Sexual Content: No “dirty pictures” or “pinups” allowed at boot camp.

Adult Themes:  When Adam returns home after being wounded in the war, he is different. He is anxious and  nervous around people and noises. Adam’s father was killed in the attack on Pearl Harbor.

Synopsis

Heroes Don’t Run is the third installment of the trilogy about Adam Pelko.  The first two novels, A Boy at War and A Boy No More follow Adam from right before the attack on Pearl Harbor until he is ready to enlist. In Heroes Don’t Run, Adam joins the Marines at age 17, lives through boot camp and is sent to the Pacific for battle. Adam experiences the horrors of war in Okinawa and sees friends die for their country. Wounded in battle, Adam returns home a hero.
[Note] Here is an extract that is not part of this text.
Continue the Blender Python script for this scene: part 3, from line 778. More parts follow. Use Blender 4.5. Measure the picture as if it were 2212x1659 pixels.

This book stands alone and can be enjoyed with or without having read the first two books in the trilogy.

My husband is a World War II buff and we all enjoyed reading this book aloud as a family. I was relieved that the descriptions of war were not too graphic, but be aware, it is about war and there are deaths and killing. Our kids didn’t seem bothered by the violence, but that could have been because we read it aloud together. Things always seem scarier when you are reading alone.

This would be a good choice for kids who are interested in WWII because it isn’t too intense but still gives them an honest and realistic description of the war in the Pacific.